> [Recorded information]
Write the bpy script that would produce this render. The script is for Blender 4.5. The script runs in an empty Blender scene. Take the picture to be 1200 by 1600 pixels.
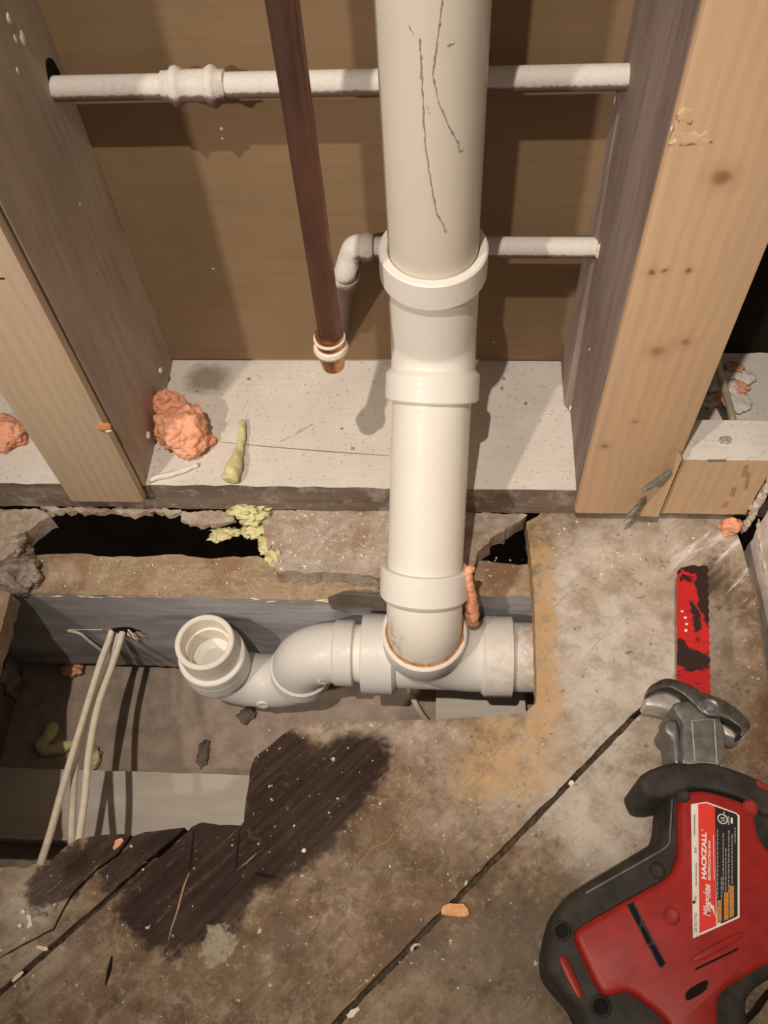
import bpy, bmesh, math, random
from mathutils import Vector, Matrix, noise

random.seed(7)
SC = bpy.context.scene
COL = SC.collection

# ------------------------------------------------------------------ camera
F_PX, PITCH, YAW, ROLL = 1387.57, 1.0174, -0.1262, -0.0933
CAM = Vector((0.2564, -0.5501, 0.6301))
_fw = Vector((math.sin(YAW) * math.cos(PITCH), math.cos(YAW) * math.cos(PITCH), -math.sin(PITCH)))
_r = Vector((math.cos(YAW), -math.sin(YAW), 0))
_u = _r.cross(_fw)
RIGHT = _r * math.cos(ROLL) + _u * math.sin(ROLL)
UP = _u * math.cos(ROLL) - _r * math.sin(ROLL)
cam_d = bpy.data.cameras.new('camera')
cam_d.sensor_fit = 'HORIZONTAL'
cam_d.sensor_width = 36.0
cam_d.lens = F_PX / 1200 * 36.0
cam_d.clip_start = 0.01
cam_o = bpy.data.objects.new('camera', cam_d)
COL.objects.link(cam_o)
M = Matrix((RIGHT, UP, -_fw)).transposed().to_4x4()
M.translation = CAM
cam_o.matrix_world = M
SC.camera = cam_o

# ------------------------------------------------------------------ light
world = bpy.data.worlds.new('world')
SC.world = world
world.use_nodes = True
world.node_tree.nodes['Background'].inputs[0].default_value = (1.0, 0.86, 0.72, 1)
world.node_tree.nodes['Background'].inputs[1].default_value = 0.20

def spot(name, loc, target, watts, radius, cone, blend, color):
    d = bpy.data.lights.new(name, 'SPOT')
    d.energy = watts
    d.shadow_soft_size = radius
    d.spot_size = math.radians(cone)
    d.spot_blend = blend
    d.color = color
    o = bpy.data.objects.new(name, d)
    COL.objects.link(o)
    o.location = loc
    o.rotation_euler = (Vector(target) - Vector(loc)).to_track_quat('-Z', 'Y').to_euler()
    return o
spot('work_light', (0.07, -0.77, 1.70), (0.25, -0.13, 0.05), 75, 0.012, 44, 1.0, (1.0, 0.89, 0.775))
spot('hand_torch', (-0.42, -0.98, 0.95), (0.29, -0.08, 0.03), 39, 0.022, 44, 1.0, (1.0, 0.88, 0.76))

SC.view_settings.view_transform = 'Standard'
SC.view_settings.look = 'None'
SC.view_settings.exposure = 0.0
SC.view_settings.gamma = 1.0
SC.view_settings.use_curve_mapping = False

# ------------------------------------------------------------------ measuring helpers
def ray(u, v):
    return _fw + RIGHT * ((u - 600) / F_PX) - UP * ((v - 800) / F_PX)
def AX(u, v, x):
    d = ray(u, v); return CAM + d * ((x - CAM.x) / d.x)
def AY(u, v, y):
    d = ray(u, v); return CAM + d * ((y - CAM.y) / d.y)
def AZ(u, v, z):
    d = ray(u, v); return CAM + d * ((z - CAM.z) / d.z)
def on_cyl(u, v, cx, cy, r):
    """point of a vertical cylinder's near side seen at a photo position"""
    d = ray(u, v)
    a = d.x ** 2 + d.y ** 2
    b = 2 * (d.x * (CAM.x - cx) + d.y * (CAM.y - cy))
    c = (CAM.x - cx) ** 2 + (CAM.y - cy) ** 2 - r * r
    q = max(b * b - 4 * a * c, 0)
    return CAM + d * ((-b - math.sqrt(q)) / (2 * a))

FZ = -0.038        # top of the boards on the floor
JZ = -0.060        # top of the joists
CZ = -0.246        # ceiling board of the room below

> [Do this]
Go through the listing above and write it all out exactly, leaving out any picture.

> [Completed task]
Write the bpy script that would produce this render. The script is for Blender 4.5. The script runs in an empty Blender scene. Take the picture to be 1200 by 1600 pixels.
import bpy, bmesh, math, random
from mathutils import Vector, Matrix, noise

random.seed(7)
SC = bpy.context.scene
COL = SC.collection

# ------------------------------------------------------------------ camera
F_PX, PITCH, YAW, ROLL = 1387.57, 1.0174, -0.1262, -0.0933
CAM = Vector((0.2564, -0.5501, 0.6301))
_fw = Vector((math.sin(YAW) * math.cos(PITCH), math.cos(YAW) * math.cos(PITCH), -math.sin(PITCH)))
_r = Vector((math.cos(YAW), -math.sin(YAW), 0))
_u = _r.cross(_fw)
RIGHT = _r * math.cos(ROLL) + _u * math.sin(ROLL)
UP = _u * math.cos(ROLL) - _r * math.sin(ROLL)
cam_d = bpy.data.cameras.new('camera')
cam_d.sensor_fit = 'HORIZONTAL'
cam_d.sensor_width = 36.0
cam_d.lens = F_PX / 1200 * 36.0
cam_d.clip_start = 0.01
cam_o = bpy.data.objects.new('camera', cam_d)
COL.objects.link(cam_o)
M = Matrix((RIGHT, UP, -_fw)).transposed().to_4x4()
M.translation = CAM
cam_o.matrix_world = M
SC.camera = cam_o

# ------------------------------------------------------------------ light
world = bpy.data.worlds.new('world')
SC.world = world
world.use_nodes = True
world.node_tree.nodes['Background'].inputs[0].default_value = (1.0, 0.86, 0.72, 1)
world.node_tree.nodes['Background'].inputs[1].default_value = 0.20

def spot(name, loc, target, watts, radius, cone, blend, color):
    d = bpy.data.lights.new(name, 'SPOT')
    d.energy = watts
    d.shadow_soft_size = radius
    d.spot_size = math.radians(cone)
    d.spot_blend = blend
    d.color = color
    o = bpy.data.objects.new(name, d)
    COL.objects.link(o)
    o.location = loc
    o.rotation_euler = (Vector(target) - Vector(loc)).to_track_quat('-Z', 'Y').to_euler()
    return o
spot('work_light', (0.07, -0.77, 1.70), (0.25, -0.13, 0.05), 75, 0.012, 44, 1.0, (1.0, 0.89, 0.775))
spot('hand_torch', (-0.42, -0.98, 0.95), (0.29, -0.08, 0.03), 39, 0.022, 44, 1.0, (1.0, 0.88, 0.76))

SC.view_settings.view_transform = 'Standard'
SC.view_settings.look = 'None'
SC.view_settings.exposure = 0.0
SC.view_settings.gamma = 1.0
SC.view_settings.use_curve_mapping = False

# ------------------------------------------------------------------ measuring helpers
def ray(u, v):
    return _fw + RIGHT * ((u - 600) / F_PX) - UP * ((v - 800) / F_PX)
def AX(u, v, x):
    d = ray(u, v); return CAM + d * ((x - CAM.x) / d.x)
def AY(u, v, y):
    d = ray(u, v); return CAM + d * ((y - CAM.y) / d.y)
def AZ(u, v, z):
    d = ray(u, v); return CAM + d * ((z - CAM.z) / d.z)
def on_cyl(u, v, cx, cy, r):
    """point of a vertical cylinder's near side seen at a photo position"""
    d = ray(u, v)
    a = d.x ** 2 + d.y ** 2
    b = 2 * (d.x * (CAM.x - cx) + d.y * (CAM.y - cy))
    c = (CAM.x - cx) ** 2 + (CAM.y - cy) ** 2 - r * r
    q = max(b * b - 4 * a * c, 0)
    return CAM + d * ((-b - math.sqrt(q)) / (2 * a))

FZ = -0.038        # top of the boards on the floor
JZ = -0.060        # top of the joists
CZ = -0.246        # ceiling board of the room below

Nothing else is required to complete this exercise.